Granted, some reforms come with momentary hardships, but there have been sustained attempts by the current administration to immediately mitigate these challenges. Targeted interventions for small businesses, the increase in national minimum wages, the cash transfers, and temporary tariff adjustments on essential goods further indicate a balancing act between reform and relief.

Every political era seeks a defining narrative. For the current administration, that narrative is still being written. The convention in Abuja offers an opportunity to articulate it more clearly, both to party members and to the broader public. Nigeria’s post-independence history has been marked by cycles of ambition and disappointment. Each generation has confronted the question of whether structural change is possible within existing institutions. The answer has often been uncertain.

What is unfolding now is an attempt to answer that question differently. Whether it succeeds will depend on consistency, institutional discipline, and the capacity to translate policy into lived experience.

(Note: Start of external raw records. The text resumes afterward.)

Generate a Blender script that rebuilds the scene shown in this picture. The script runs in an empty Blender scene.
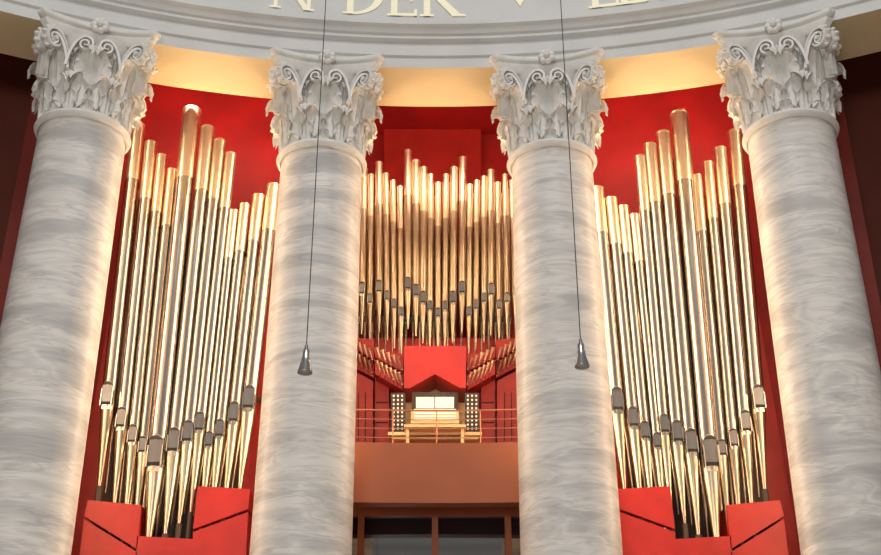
import bpy, bmesh, math, random
from mathutils import Vector, Matrix
random.seed(4)
F=1136.0; TH=math.radians(26.0); CAMX=0.06; CZ=1.7
CT,ST=math.cos(TH),math.sin(TH)
R=16.5; CY=-0.796; DEL=math.radians(12.857)
sc=bpy.context.scene
sc.view_settings.view_transform='Standard'

def W(u,v,Y):
    a=(u-440.5)/F; b=(277.5-v)/F
    d=Vector((a, CT-b*ST, ST+b*CT))
    d*=Y/d.y
    return Vector((CAMX+d.x, Y, CZ+d.z))
def pxm(v,Y):          # metres per pixel for something at that height
    b=(277.5-v)/F
    return (Y/(CT-b*ST))/F
# ---------------------------------------------------------------- materials
def mat(name,col,rough=.5,metal=0.,var=None,vscale=3.,bump=0.,bscale=20.,stretch=(1,1,1),ior=None):
    m=bpy.data.materials.new(name); m.use_nodes=True
    nt=m.node_tree; b=nt.nodes['Principled BSDF']
    b.inputs['Base Color'].default_value=(*col,1); b.inputs['Roughness'].default_value=rough
    b.inputs['Metallic'].default_value=metal
    if ior: b.inputs['IOR'].default_value=ior
    tc=nt.nodes.new('ShaderNodeTexCoord'); mp=nt.nodes.new('ShaderNodeMapping')
    mp.inputs['Scale'].default_value=stretch
    nt.links.new(tc.outputs['Object'],mp.inputs[0])
    if var is not None:
        n=nt.nodes.new('ShaderNodeTexNoise'); n.inputs['Scale'].default_value=vscale; n.inputs['Detail'].default_value=5
        nt.links.new(mp.outputs[0],n.inputs['Vector'])
        r=nt.nodes.new('ShaderNodeValToRGB')
        r.color_ramp.elements[0].position=.35; r.color_ramp.elements[1].position=.65
        r.color_ramp.elements[0].color=(*col,1); r.color_ramp.elements[1].color=(*var,1)
        nt.links.new(n.outputs['Fac'],r.inputs[0]); nt.links.new(r.outputs[0],b.inputs['Base Color'])
    if bump>0:
        n2=nt.nodes.new('ShaderNodeTexNoise'); n2.inputs['Scale'].default_value=bscale
        nt.links.new(mp.outputs[0],n2.inputs['Vector'])
        bp=nt.nodes.new('ShaderNodeBump'); bp.inputs['Strength'].default_value=bump; bp.inputs['Distance'].default_value=.02
        nt.links.new(n2.outputs['Fac'],bp.inputs['Height']); nt.links.new(bp.outputs[0],b.inputs['Normal'])
    return m
def marble():
    m=bpy.data.materials.new('grey_veined_marble'); m.use_nodes=True
    nt=m.node_tree; b=nt.nodes['Principled BSDF']; b.inputs['Roughness'].default_value=.42
    tc=nt.nodes.new('ShaderNodeTexCoord'); oi=nt.nodes.new('ShaderNodeObjectInfo')
    sca=nt.nodes.new('ShaderNodeVectorMath'); sca.operation='SCALE'; sca.inputs[0].default_value=(13,7,31)
    nt.links.new(oi.outputs['Random'],sca.inputs['Scale'])
    add=nt.nodes.new('ShaderNodeVectorMath'); add.operation='ADD'
    nt.links.new(tc.outputs['Object'],add.inputs[0]); nt.links.new(sca.outputs[0],add.inputs[1])
    def layer(scale,rot,ns,det,dist,stops):
        mp=nt.nodes.new('ShaderNodeMapping'); mp.inputs['Scale'].default_value=scale; mp.inputs['Rotation'].default_value=rot
        nt.links.new(add.outputs[0],mp.inputs[0])
        n=nt.nodes.new('ShaderNodeTexNoise'); n.inputs['Scale'].default_value=ns; n.inputs['Detail'].default_value=det
        n.inputs['Roughness'].default_value=.48; n.inputs['Distortion'].default_value=dist
        nt.links.new(mp.outputs[0],n.inputs['Vector'])
        r=nt.nodes.new('ShaderNodeValToRGB'); e=r.color_ramp.elements
        e[0].position=stops[0][0]; e[0].color=(*stops[0][1],1); e[1].position=stops[-1][0]; e[1].color=(*stops[-1][1],1)
        for p_,c_ in stops[1:-1]:
            x=e.new(p_); x.color=(*c_,1)
        nt.links.new(n.outputs['Fac'],r.inputs[0]); return r
    Lc=(.82,.795,.76)
    r1=layer((.45,.45,2.2),(.2,.28,0),1.25,3,.6,[(.32,(.56,.555,.545)),(.43,(.65,.64,.62)),(.48,Lc),(.515,(.70,.685,.665)),(.55,Lc),(.60,Lc),(.67,(.67,.66,.645))])
    r2=layer((.6,.6,5.2),(-.12,.26,0),1.4,3,.6,[(.43,(1,1,1)),(.48,(.83,.83,.835)),(.52,(1,1,1)),(.60,(.88,.88,.88))])
    mx=nt.nodes.new('ShaderNodeMixRGB'); mx.blend_type='MULTIPLY'; mx.inputs[0].default_value=1
    nt.links.new(r1.outputs[0],mx.inputs[1]); nt.links.new(r2.outputs[0],mx.inputs[2])
    nt.links.new(mx.outputs[0],b.inputs['Base Color'])
    return m
M_marble=marble()
M_plaster=mat('white_plaster',(.74,.73,.70),.55,var=(.82,.81,.78),vscale=6,bump=.15,bscale=40)
M_frieze=mat('offwhite_stucco',(.66,.67,.66),.6,var=(.60,.61,.605),vscale=1.2,bump=.05)
M_soffit=mat('cream_soffit',(.78,.64,.40),.6,var=(.73,.59,.36),vscale=1.)
M_red=mat('red_lacquer_panel',(.42,.016,.012),.45,var=(.34,.012,.009),vscale=2.5)
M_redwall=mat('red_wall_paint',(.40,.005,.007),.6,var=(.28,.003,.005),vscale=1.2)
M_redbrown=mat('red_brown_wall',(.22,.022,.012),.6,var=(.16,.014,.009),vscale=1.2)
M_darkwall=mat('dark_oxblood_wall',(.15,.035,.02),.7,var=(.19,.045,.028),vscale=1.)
M_tin=mat('tin_pipe_metal',(.45,.41,.365),.25,1.,var=(.54,.48,.42),vscale=2,stretch=(3,3,.3))
M_gold=mat('pale_brass_pipe_metal',(.97,.87,.69),.34,1.,var=(.92,.79,.57),vscale=2,stretch=(3,3,.4))
M_copper=mat('bronze_pipe_metal',(.62,.53,.40),.29,1.,var=(.52,.43,.32),vscale=2)
M_mouth=mat('pipe_mouth_grey',(.20,.20,.21),.35,.7)
M_lip=mat('pipe_lip_tin',(.85,.81,.75),.25,1.)
M_black=mat('black_shadow_gap',(.012,.010,.009),.8)
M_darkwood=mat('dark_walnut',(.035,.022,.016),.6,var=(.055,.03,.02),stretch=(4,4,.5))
M_brown=mat('terracotta_parapet',(.30,.085,.032),.55,var=(.25,.068,.026),vscale=.8)
M_wood=mat('light_maple',(.70,.49,.27),.4,var=(.60,.40,.2),stretch=(.6,4,4))
M_paper=mat('sheet_music_paper',(.85,.82,.75),.7)
M_steel=mat('brushed_steel',(.40,.40,.41),.3,1.)
M_rail=mat('red_brown_rail',(.40,.16,.08),.35,.5)
M_glass=mat('dark_door_glass',(.012,.013,.016),.04,0.,ior=2.6)
M_ins=mat('gilt_lettering',(.98,.92,.64),.4,.0)
M_floor=mat('stone_floor',(.38,.33,.27),.35,var=(.45,.39,.33),vscale=2)
M_cream=mat('cream_wall_plaster',(.70,.64,.52),.7,var=(.66,.59,.47),vscale=1)
M_lampin=mat('lamp_lens',(.9,.9,.85),.3)
M_cable=mat('black_cable',(.03,.03,.03),.5)

# ---------------------------------------------------------------- helpers
def empty(name,loc=(0,0,0)):
    o=bpy.data.objects.new(name,None); o.location=loc; sc.collection.objects.link(o); return o
def mkobj(name,me,parent=None,loc=(0,0,0),rot=(0,0,0)):
    o=bpy.data.objects.new(name,me); sc.collection.objects.link(o); o.location=loc; o.rotation_euler=rot
    if parent: o.parent=parent
    return o
def tomesh(bm,name,mats,smooth=True):
    me=bpy.data.meshes.new(name); bm.normal_update(); bm.to_mesh(me); bm.free()
    for m in (mats if isinstance(mats,(list,tuple)) else [mats]): me.materials.append(m)
    if smooth:
        for p in me.polygons: p.use_smooth=True
    return me
def frustum(bm,p0,p1,r0,r1,seg=20,mi=0,caps=(True,True)):
    ax=(p1-p0).normalized(); x=Vector((1,0,0)); x=(x-ax*x.dot(ax)).normalized(); y=ax.cross(x)
    A=[];B=[]
    for i in range(seg):
        a=2*math.pi*i/seg; d=x*math.cos(a)+y*math.sin(a)
        A.append(bm.verts.new(p0+d*r0)); B.append(bm.verts.new(p1+d*r1))
    for i in range(seg):
        f=bm.faces.new((A[i],A[(i+1)%seg],B[(i+1)%seg],B[i])); f.material_index=mi; f.smooth=True
    if caps[0]: 
        f=bm.faces.new([bm.verts.new(v.co) for v in reversed(A)]); f.material_index=mi
    if caps[1]: 
        f=bm.faces.new([bm.verts.new(v.co) for v in B]); f.material_index=mi
def box(bm,c,s,mi=0,rz=0.,rot=None):
    M=Matrix.Rotation(rz,3,'Z') if rot is None else rot
    vs=[]
    for dx in(-.5,.5):
        for dy in(-.5,.5):
            for dz in(-.5,.5):
                vs.append(bm.verts.new(Vector(c)+M@Vector((dx*s[0],dy*s[1],dz*s[2]))))
    for q in((0,1,3,2),(4,6,7,5),(0,4,5,1),(2,3,7,6),(0,2,6,4),(1,5,7,3)):
        f=bm.faces.new([vs[i] for i in q]); f.material_index=mi
def prism(bm,pts,dy,mi=0):
    """extrude polygon (list of Vectors) by dy along +Y"""
    A=[bm.verts.new(p) for p in pts]; B=[bm.verts.new(p+Vector((0,dy,0))) for p in pts]
    n=len(pts)
    fs=[bm.faces.new(A),bm.faces.new(list(reversed(B)))]
    for i in range(n): fs.append(bm.faces.new((A[(i+1)%n],A[i],B[i],B[(i+1)%n])))
    for f in fs: f.material_index=mi
def revolve(bm,prof,cx,cy,a0,a1,n,mis=None,closed=False,full=False):
    rings=[]
    cnt=n if full else n+1
    for i in range(cnt):
        a=a0+(a1-a0)*i/n
        rings.append([bm.verts.new((cx+r*math.sin(a),cy+r*math.cos(a),z)) for r,z in prof])
    m=len(prof)
    for i in range(n):
        A=rings[i];B=rings[(i+1)%cnt]
        for j in range(m if closed else m-1):
            f=bm.faces.new((A[j],A[(j+1)%m],B[(j+1)%m],B[j]))
            if mis: f.material_index=mis[j]
    if closed and not full:
        bm.faces.new(rings[0]); bm.faces.new(list(reversed(rings[-1])))
def autosmooth(o,ang=35):
    for p in o.data.polygons: p.use_smooth=True
    try:
        o.data.set_sharp_from_angle(angle=math.radians(ang))
    except Exception: pass

# ---------------------------------------------------------------- floor
bm=bmesh.new(); box(bm,(0,0,-.1),(60,60,.2)); mkobj('floor',tomesh(bm,'floor',M_floor,False))

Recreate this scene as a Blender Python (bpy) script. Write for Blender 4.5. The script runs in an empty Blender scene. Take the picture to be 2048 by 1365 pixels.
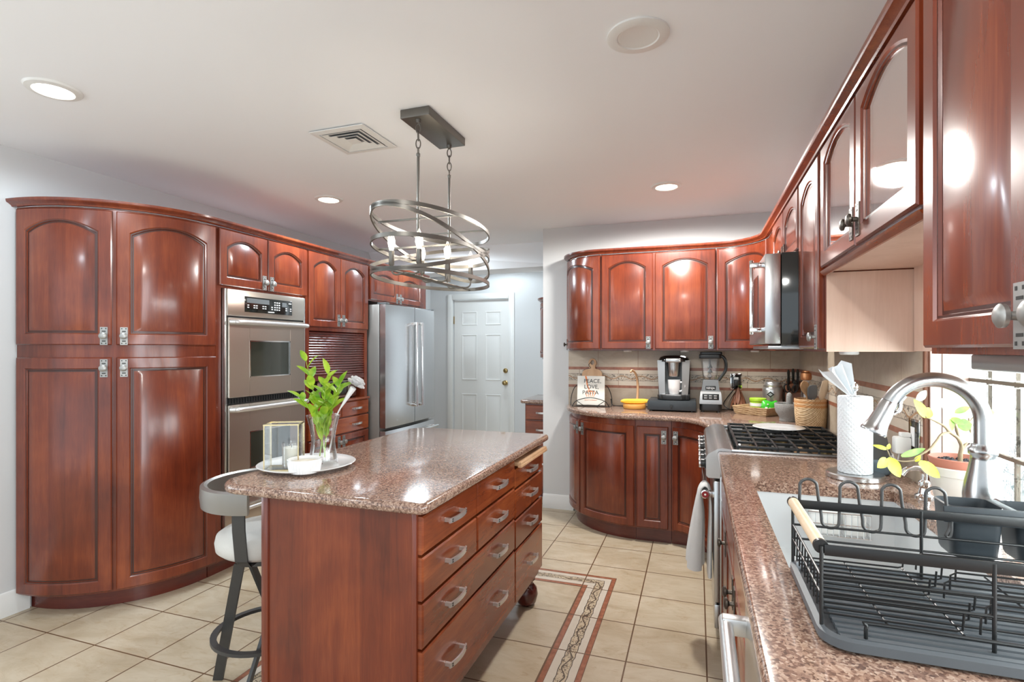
import bpy, bmesh, math, random
from math import sin, cos, pi, radians, sqrt, atan2
from mathutils import Vector, Matrix
random.seed(7)
S = bpy.context.scene
COL = S.collection

# ------------------------------------------------------------------ camera, world, light
cam_d = bpy.data.cameras.new('camera')
cam = bpy.data.objects.new('camera', cam_d)
COL.objects.link(cam)
YAW = atan2(370.0, 1072.0)
cam.location = (0, 0, 1.385)
cam.rotation_euler = (pi / 2, 0, YAW)
cam_d.sensor_fit = 'HORIZONTAL'
cam_d.sensor_width = 36.0
cam_d.lens = 36.0 * 1072.0 / 2048.0
cam_d.shift_y = 16.5 / 2048.0
cam_d.clip_start = 0.02
S.camera = cam
S.view_settings.view_transform = 'Standard'
S.view_settings.look = 'None'
S.view_settings.gamma = 1.0
S.view_settings.exposure = 0.38
S.view_settings.use_curve_mapping = False
S.cycles.diffuse_bounces = 8
S.cycles.max_bounces = 16
S.cycles.transparent_max_bounces = 16
W = bpy.data.worlds.new('daylight')
S.world = W
W.use_nodes = True
wb = W.node_tree.nodes['Background']
wb.inputs[0].default_value = (0.82, 0.925, 1.0, 1)
wb.inputs[1].default_value = 1.3


def area(name, loc, rot, sx, sy, power, col=(1, 1, 1), spread=180):
    d = bpy.data.lights.new(name, 'AREA')
    d.shape = 'RECTANGLE'
    d.size = sx
    d.size_y = sy
    d.energy = power
    d.color = col
    d.spread = radians(spread)
    o = bpy.data.objects.new(name, d)
    o.location = loc
    o.rotation_euler = rot
    COL.objects.link(o)
    return o


# daylight through the patio opening and the glass block window of the right wall
area('patio_daylight', (0.96, -0.50, 1.1), (0, pi / 2, 0), 2.0, 1.06, 26, (0.88, 0.95, 1.0), 110)
area('added_side_fill', (-5.62, -0.80, 1.35), (0, -pi / 2, 0), 1.8, 2.8, 26, (0.90, 0.95, 1.0), 110)  # unseen fill lamp added to brighten the right cabinets and ceiling
area('window_daylight', (1.04, 1.15, 1.22), (0, pi / 2 - 0.42, 0), 0.52, 1.9, 48, (0.92, 0.96, 1.0))


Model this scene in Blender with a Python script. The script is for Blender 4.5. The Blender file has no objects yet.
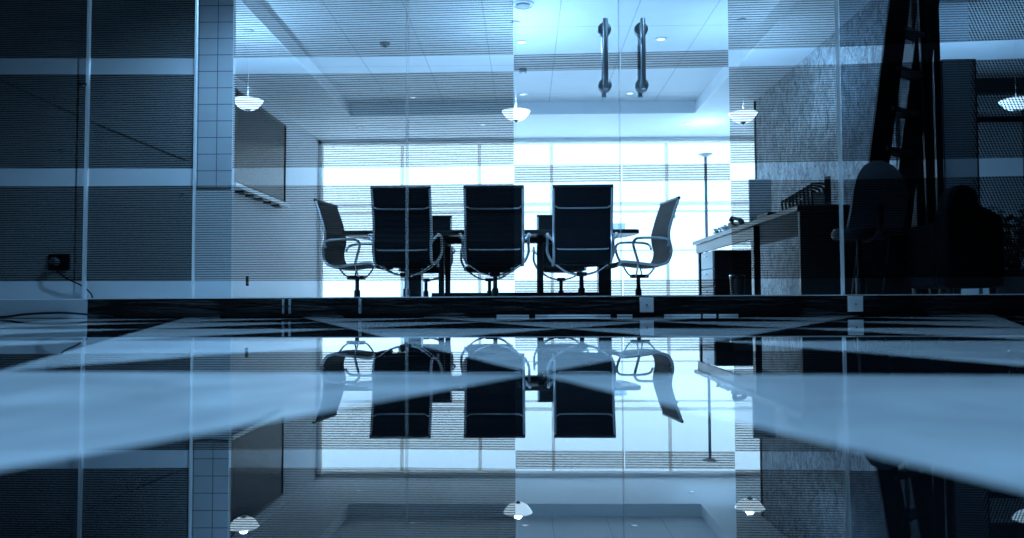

The significance of this convention, therefore, lies not in its speeches or ceremonies, but in what it represents. It is a moment where political intent meets economic and social reality, and where the future of governance in Nigeria is being quietly but decisively, negotiated.

Nkwocha, the Senior Special Assistant to The President on Media & Communications (Office of The Vice President), is serving as Vice Chairman 2 in the Digital and New Media Sub-Committee in the 2026 APC National Convention Committee.